Исходя из целей нашего курса, весьма полезно остановиться более подробно на основных особенностях пифагорейской философии. Немалую роль в этой доктрине занимали, наверное, покажущиеся современному читателю весьма наивными и даже курьезными учения о числовых совершенствах. Так, первым совершенном числом они считали единицу, ибо благодаря ней каждый предмет предстает как нечто целое и единое. Двоица также занимала важное место в сконструированной ими числовой иерархии, ибо вместе с двоичностью появляются такие фундаментальные числовые характеристики, как чёт и нечёт. Что касается размышлений пифагорейцев над «магией» числа три, то им суждено было сыграть далеко не последнюю роль в формировании христианского учения о триединстве: нечетная единица, соединяясь в двоице сама с собой, порождает нечто себе противоположное - четность, однако, в нечетной троице единица как бы возвращается к самой себе, но теперь уже на совершенно новом уровне, вобрав в себя свое отрицание, свою противоположность2. С помощью похожих рассуждений обосновывались совершенства и числа четыре. Что же касается числа десять, то оно, как сумма чисел один, два, три и четыре, считалось, в ряде пифагорейских учений, высшим совершенством.

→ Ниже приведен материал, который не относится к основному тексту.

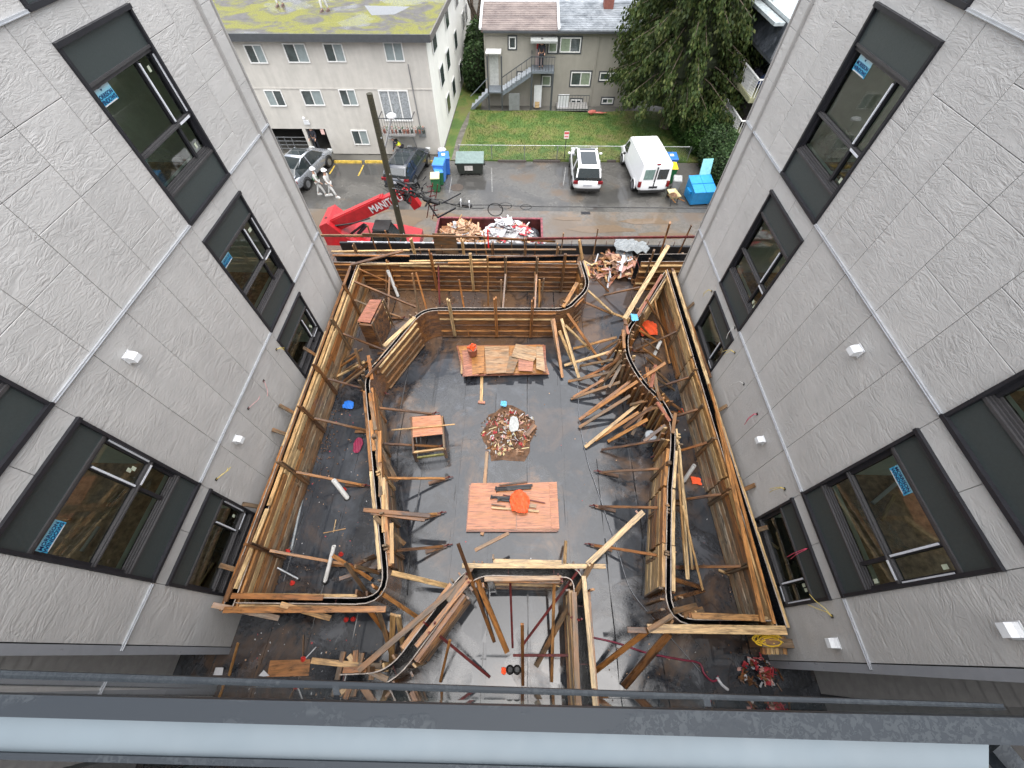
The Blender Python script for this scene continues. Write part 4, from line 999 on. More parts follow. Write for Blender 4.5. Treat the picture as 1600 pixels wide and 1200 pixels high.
MB().box(dxa + .05, dxb - .05, HY - .06, HY - .041, dza - .6, dza - .1).blob((dxb - .1, HY - .07, dza - .8), (.15, .03, .3)).build('door_banner', pm('red_banner', (.45, .04, .04), .6), house)
ex0, ez1 = hz(763, 112, HY); ex1 = hz(779, 112, HY)[0]
# lower landing and stairs
mlx0, mlx1 = hx0 + .25, hx0 + 1.35; mlz = g2 + 1.25
MB().box(mlx0, mlx1, PY, HY - .003, mlz - .08, mlz).build('lower_landing', PW, house)
MB().box(ex0 + .1, ex1, HY - .04, HY - .001, mlz, mlz + 2.0).build('lower_door', pm('pale_door', (.45, .46, .44), .5), house)
MB().box(ex0 - .1, ex1 + .25, HY - .9, HY - .003, mlz + 2.25, mlz + 2.33).build('door_hood', TRIMW, house)
n = 11
for k in range(n):
    x = mlx1 + (lx0 - mlx1) * k / n; z = mlz + (lzb - mlz) * (k + 1) / n
    MB().box(x - .02, x + (lx0 - mlx1) / n + .03, PY + .05, PY + 1.0, z - .05, z).build('stair_tread', pm('pale_stair_tread', (.30, .33, .36), .5), house)
for y in (PY + .02, PY + 1.03):
    MB().bar((mlx1, y, mlz - .12), (lx0, y, lzb - .12), .04, .26).build('stringer', PW, house)
MB().bar((mlx1, PY, mlz + .95), (lx0, PY, lzb + .95), .05, .05).build('stair_rail', DKTRIM, house)
for k in range(7):
    x = mlx1 + (lx0 - mlx1) * k / 6; z = mlz + (lzb - mlz) * k / 6; MB().box(x - .015, x + .015, PY - .01, PY + .02, z - .1, z + .93).build('stair_baluster', DKTRIM, house)
for k in range(5):
    x = mlx0 - .28 * (k + 1); z = mlz - .25 * (k + 1) + .12; MB().box(x, x + .3, PY + .05, PY + 1.0, z - .05, z).build('stair_tread', pm('pale_stair_tread', (.30, .33, .36)), house)
MB().bar((mlx0, PY, mlz - .1), (mlx0 - 1.4, PY, g2 + .02), .05, .2).bar((mlx0, PY, mlz + .9), (mlx0 - 1.4, PY, g2 + .95), .05, .05).build('stringer', PW, house)
for x in (mlx0 + .03, mlx1 - .03): MB().box(x - .05, x + .05, PY, PY + .1, g2, mlz + 2.25).build('porch_post', DKTRIM, house)
a = hz(795, 150, PY)[0]; b = hz(812, 150, PY)[0]; MB().box(a, b, PY, PY + .05, g2, hz(800, 146, PY)[1]).build('cellar_panel', pm('grey_plywood', (.16, .17, .17), .6), house)
a, zt = hz(835, 134, PY + .5); b = hz(847, 134, PY + .5)[0]; MB().box(a, b, PY + .6, PY + .66, g2, zt).build('leaning_panel', WHITE, house); MB().box(a + .1, a + .45, PY + .5, PY + .56, g2, zt - 1.1).build('leaning_board', WF, house)
a, zt = hz(871, 154, PY); b = hz(921, 154, PY)[0]
MB().box(a, b, PY + .05, HY, g2 - .02, g2 + .12).build('well_kerb', CONC, house)
for k in range(2): MB().box(a, b, PY + .02, PY + .05, g2 + .95 * k + .08, g2 + .95 * k + .12).build('well_rail', DKTRIM, house)
for k in range(12): x = a + (b - a) * k / 11; MB().box(x - .012, x + .012, PY + .02, PY + .045, g2, g2 + 1.03).build('well_baluster', DKTRIM, house)
MB().box(a + .1, a + .95, PY + .3, PY + .36, g2, g2 + 1.0).build('white_panel', WHITE, house)
tx = hz(925, 172, PY - .3); t = MB(); t.blob((tx[0], PY - .5, g2 + .12), (.3, .15, .15), 7, 4, .3).blob((tx[0] + .6, PY - .5, g2 + .08), (.5, .1, .06), 7, 4, .3)
tag(t.build('garden_toy', pm('faded_red_plastic', (.45, .12, .09), .6)), 'faded red plastic toy lying on the lawn against the grey house', 'toy')

# ------------------------------------------------------------------ right hand house with balconies
BX = 13.7
rh = thing('balcony_house', 'taupe house with black shingled eaves and two white railed balconies beyond the cedar', 'building', (17, 34, G))
TAU = stucco('taupe_stucco', (.23, .21, .19), .05)
MB().box(BX + 1.6, BX + 12, 27.0, 44, G, -8.0).build('wall', TAU, rh)
MB().box(BX - .2, BX + 11, 28.3, 44, -7.15, -7.0).build('flat_roof', pm('pale_flat_roof', (.33, .37, .38), .4, var=.2), rh)
md = MB(); md.loft([[(BX + .0, 27.5, -8.35), (BX + .0, 44, -8.35)], [(BX + .45, 28.2, -7.0), (BX + .45, 44, -7.0)]], cap=False, closed=False); md.loft([[(BX + .0, 27.5, -8.35), (BX + 9, 27.5, -8.35)], [(BX + .45, 28.2, -7.0), (BX + 9, 28.2, -7.0)]], cap=False, closed=False)
rf = md.build('eave_roof', SHK, rh)
for k in range(9):
    t0 = k / 9; z = -8.35 + 1.35 * t0; x = BX + .45 * t0 - .02; y = 27.5 + .7 * t0 - .02; j = 0; yy = y
    while yy < 38:
        w = R.uniform(.28, .42); MB().quadbox((x - .01, yy + w / 2, z + .085), (.025, w - .012, .185), Matrix.Rotation(math.radians(18), 3, 'Y')).build('shingle', SHK, rf); yy += w
MB().box(BX - .03, BX + .0, 27.4, 44, -8.5, -8.33).box(BX - .03, BX + 9, 27.37, 27.4, -8.5, -8.33).build('eave_gutter', DKTRIM, rh)
MB().box(BX + .42, BX + .55, 28.2, 44, -7.02, -6.82).box(BX + .42, BX + 9, 28.15, 28.2, -7.02, -6.82).build('roof_edge', pm('pale_roof_edge', (.42, .46, .47), .4), rh)
MB().box(BX + 2, BX + 2.7, 28.6, 29.0, -7.0, -6.7).build('skylight', WHITE, rh)
for zt in (-9.35, -11.5):
    zb = zt - .95
    MB().box(BX - .1, BX + 1.6, 27.7, 34.5, zb - .25, zb).build('balcony_slab', pm('mossy_slab', (.24, .24, .14), .7, var=.2), rh)
    MB().box(BX - .05, BX + .02, 27.7, 34.5, zt - .06, zt).box(BX - .05, BX + 2.2, 27.68, 27.75, zt - .06, zt).build('balcony_rail', TRIMW, rh)
    y = 27.8
    while y < 32: MB().box(BX - .03, BX, y, y + .025, zb, zt - .06).build('baluster', TRIMW, rh); y += .16
    x = BX + .1
    while x < BX + 2: MB().box(x, x + .025, 27.7, 27.73, zb, zt - .06).build('baluster', TRIMW, rh); x += .14
    MB().box(BX + .02, BX + .03, 28.6, 32, zb, zt - .1).build('privacy_panel', pm('frosted_panel', (.33, .33, .32), .4), rh)
for q, (y, z, c) in enumerate([(29.2, -10.0, (.03, .05, .12)), (30.1, -10.0, (.02, .02, .03)), (29.0, -12.1, (.03, .02, .02))]):
    mb = MB(); mb.blob((BX + .9, y, z), (.35, .4, .35), 7, 4, .3)
    tag(mb.build('covered_chair', pm('chair_cloth%d' % q, c, .7)), ['dark blue covered chair on the upper balcony of the right house', 'black covered chair farther along the upper balcony of the right house', 'dark object on the lower balcony of the right house'][q], 'chair')
MB().box(BX + 1.55, BX + 1.6, 29.5, 31.5, -10.3, -8.6).build('patio_door', HOUSEGL, rh); MB().box(BX + 1.55, BX + 1.6, 27.8, 30, -12.4, -10.7).build('patio_door', pm('brown_lattice', (.16, .09, .06), .7), rh)

# ------------------------------------------------------------------ vegetation
def leafcloud(mb, c, r, n, size, drop=0.0, rg=R, shell=.6, asp=.5):
    for _ in range(n):
        while True:
            d = V((rg.uniform(-1, 1), rg.uniform(-1, 1), rg.uniform(-1, 1)))
            if shell * shell < d.length_squared < 1: break
        p = V((c[0] + d.x * r[0], c[1] + d.y * r[1], c[2] + d.z * r[2]))
        o = V((d.x, d.y, 0)); o = o.normalized() if o.length > .01 else V((1, 0, 0))
        ax = (o * rg.uniform(.2, 1) + V((rg.uniform(-.5, .5), rg.uniform(-.5, .5), -drop + rg.uniform(-.4, .4)))).normalized() * size * rg.uniform(.6, 1.4)
        sd_ = ax.cross(V((rg.uniform(-1, 1), rg.uniform(-1, 1), rg.uniform(-1, 1)))).normalized() * size * asp * rg.uniform(.6, 1.2)
        mb.face([p, p + ax * .5 + sd_, p + ax, p + ax * .5 - sd_])
RC = random.Random(11)
ced = thing('cedar_tree', 'large drooping cedar standing on the lawn beside the grey house', 'tree', (11.0, 33.6, G))
tk = MB(); tk.tube([(11.0, 33.6, G), (11.05, 33.6, -11), (11.1, 33.6, -6), (11.1, 33.6, 3.5)], [.48, .36, .28, .05], 10); tk.build('trunk', BARK, ced)
cm = MB(); lb_ = MB()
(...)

Дабы найти подтверждение своим выводам, пифагорейцам необходимо было показать, что весь мир действительно подчиняется обоснованным ими в качестве совершенных числам и их соотношениям. Наверное, этот следующий шаг вызовет у современного читателя улыбку: как с помощью подобных, весьма произвольных и отвлеченных измышлений, можно проникнуть в фундаментальные тайны мироздания? Но на этом пути, как ни парадоксально, Пифагора с учениками ожидали великие открытия! Так, обратив свой взор на область музыки, философы этой школы впервые смогли сформулировать математические законы музыкальной гармонии: как оказалось, звучание двух одинаковых струн становится гармоничным лишь тогда, когда силы их натяжения относятся друг к другу как 1:2 (октава), 2:3 (квинта), 3:4 (кварта). Таким образом, в этой школе впервые было показано, что наше восприятие созвучия и диссонанса определяется законами математических соотношений. Но, наверное, самым удивительным, было их предсказание в области астрономической науки. Совершеннейшим из всего, что доступно взору человека, с точки зрения древних греков являлось небо, следовательно, уж где-где, а в основании его структуры в первую очередь можно было ожидать найти число десять как фундаментальный принцип организации звездного мира. Однако действительность резко расходилась с подобными утверждениями - непосредственно наблюдалось лишь девять так называемых “небесных сфер”3, и пифагорейцы, в строгом соответствии со своим учением, предсказали невидимую планету в Солнечной системе, открытую, как известно, более двадцати веков спустя!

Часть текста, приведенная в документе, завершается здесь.